I believe it has extremely intelligent humor, (in a sense also philosophical).
I found the movie disappointing, but it was hard to do justice to the genius that emerged from these stories in a film.
The review, well no offense
wasn't bad, but you limited yourself to citing a few gems and commenting on them.
A story that starts from the fundamental answer (without having the question),
and ends with
the Message of God to all the inhabitants of the universe; perhaps a book like this deserved more analysis.
So much so that it leaves no room for those who have only seen the film and think that the book is just a more beautiful comic fantasy than the movie.
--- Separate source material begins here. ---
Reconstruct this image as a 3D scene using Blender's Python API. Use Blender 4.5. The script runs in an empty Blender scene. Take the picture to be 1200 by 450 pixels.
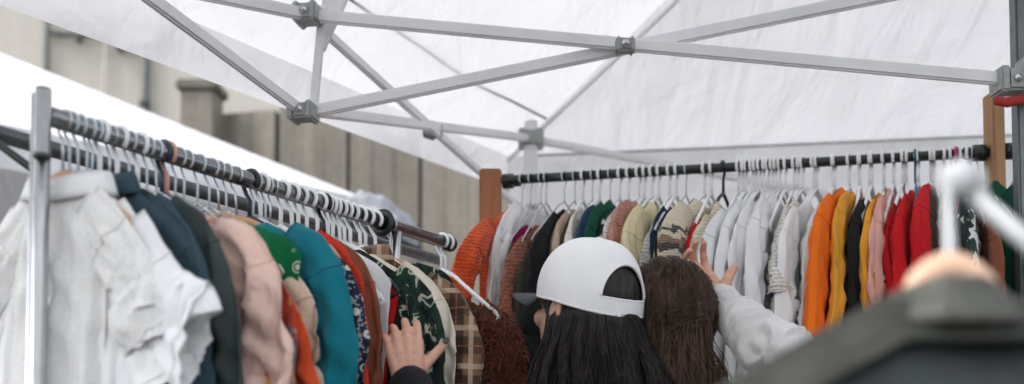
import bpy, bmesh, math, random
from mathutils import Vector, Matrix, noise, Quaternion

random.seed(7)
scene = bpy.context.scene
COL = scene.collection
R = math.radians
PI = math.pi

# ------------------------------------------------------------------ camera
FPX = 1150.0
PITCH = R(2.5)
EYE = 1.4
PY0 = 505.0 - FPX * math.tan(PITCH)
cd = bpy.data.cameras.new('camera')
cam = bpy.data.objects.new('camera', cd)
COL.objects.link(cam)
cam.location = (0, 0, EYE)
cam.rotation_euler = (R(90) + PITCH, 0, 0)
cd.sensor_width = 36
cd.lens = 36 * FPX / 1200
cd.shift_y = (PY0 - 225) / 1200
cd.clip_start = 0.05
cd.clip_end = 1000
cd.dof.use_dof = True
cd.dof.focus_distance = 1.87
cd.dof.aperture_fstop = 2.0
scene.camera = cam


def at(px, py, d):
    """the place in the market that lies d metres ahead along this sight line"""
    X = (px - 600) / FPX
    Y = (PY0 - py) / FPX
    v = Vector((X, math.cos(PITCH) - Y * math.sin(PITCH), math.sin(PITCH) + Y * math.cos(PITCH)))
    return Vector((0, 0, EYE)) + v * (d / v.y)


# ------------------------------------------------------------------ materials
class NT:
    def __init__(s, name):
        s.m = bpy.data.materials.new(name)
        s.m.use_nodes = True
        s.t = s.m.node_tree
        s.b = s.t.nodes['Principled BSDF']
        s.out = s.t.nodes['Material Output']
        s.tc = s.n('ShaderNodeTexCoord')
        s.co = s.tc.outputs['Object']

    def n(s, typ, **kw):
        x = s.t.nodes.new(typ)
        for k, v in kw.items():
            if k in x.inputs.keys() if isinstance(k, str) else False:
                pass
            setattr(x, k, v)
        return x

    def l(s, a, b):
        s.t.links.new(a, b)

    def noise(s, scale, detail=4, rough=.55, co=None, dist=0):
        x = s.n('ShaderNodeTexNoise')
        x.inputs['Scale'].default_value = scale
        x.inputs['Detail'].default_value = detail
        x.inputs['Roughness'].default_value = rough
        x.inputs['Distortion'].default_value = dist
        s.l(co or s.co, x.inputs['Vector'])
        return x.outputs['Fac']

    def mapping(s, scale=(1, 1, 1), rot=(0, 0, 0), loc=(0, 0, 0), co=None):
        x = s.n('ShaderNodeMapping')
        x.inputs['Scale'].default_value = scale
        x.inputs['Rotation'].default_value = rot
        x.inputs['Location'].default_value = loc
        s.l(co or s.co, x.inputs['Vector'])
        return x.outputs['Vector']

    def ramp(s, fac, stops, interp='LINEAR'):
        x = s.n('ShaderNodeValToRGB')
        cr = x.color_ramp
        cr.interpolation = interp
        while len(cr.elements) < len(stops):
            cr.elements.new(.5)
        for e, (p, c) in zip(cr.elements, stops):
            e.position = p
            e.color = (*c, 1) if len(c) == 3 else c
        s.l(fac, x.inputs['Fac'])
        return x.outputs['Color']

    def math(s, op, a, b=None):
        x = s.n('ShaderNodeMath')
        x.operation = op
        for i, v in enumerate((a, b)):
            if v is None:
                continue
            if isinstance(v, (int, float)):
                x.inputs[i].default_value = v
            else:
                s.l(v, x.inputs[i])
        return x.outputs[0]

    def mix(s, fac, a, b, blend='MIX'):
        x = s.n('ShaderNodeMix')
        x.data_type = 'RGBA'
        x.blend_type = blend
        for i, v in ((0, fac), (6, a), (7, b)):
            if isinstance(v, (int, float)):
                x.inputs[i].default_value = v
            elif isinstance(v, (tuple, list)):
                x.inputs[i].default_value = (*v[:3], 1)
            else:
                s.l(v, x.inputs[i])
        return x.outputs[2]

    def sep(s, co=None):
        x = s.n('ShaderNodeSeparateXYZ')
        s.l(co or s.co, x.inputs[0])
        return x.outputs

    def voro(s, scale, co=None, feature='F1', rnd=1.0, out='Distance'):
        x = s.n('ShaderNodeTexVoronoi')
        x.feature = feature
        x.inputs['Scale'].default_value = scale
        x.inputs['Randomness'].default_value = rnd
        s.l(co or s.co, x.inputs['Vector'])
        return x.outputs[out]

    def bump(s, h, strength=.3, dist=.002):
        x = s.n('ShaderNodeBump')
        x.inputs['Strength'].default_value = strength
        x.inputs['Distance'].default_value = dist
        if s.b.inputs['Normal'].links:
            s.l(s.b.inputs['Normal'].links[0].from_socket, x.inputs['Normal'])
        s.l(h, x.inputs['Height'])
        s.l(x.outputs[0], s.b.inputs['Normal'])

    def col(s, c):
        if isinstance(c, (tuple, list)):
            s.b.inputs['Base Color'].default_value = (*c[:3], 1)
        else:
            s.l(c, s.b.inputs['Base Color'])

    def p(s, **kw):
        for k, v in kw.items():
            s.b.inputs[k.replace('_', ' ')].default_value = v


def scl(c, k):
    return tuple(min(1, x * k) for x in c)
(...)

I've followed the literary controversy on the admissible comparisons with Pirandello.
Here's my take:
Adams contains as much as Pirandello, Kundera, or whoever you want,
it doesn’t matter if he uses humor; it depends on what one can read in his paradoxes.
Personally, I find him somewhat similar to Bunuel; he used humor to destroy bourgeois conventions, and Adams does the same, with the same ferocity, against beliefs, dogmas, and absolutistic and universal convictions.
To stay within literature,
perhaps the most immediate comparison is 'Venus on the Half Shell' by Farmer,
another must-read book, also comparable to people like Pirandello, Manzoni, or what do I know... Torquato Tasso (and Pier Capponi?).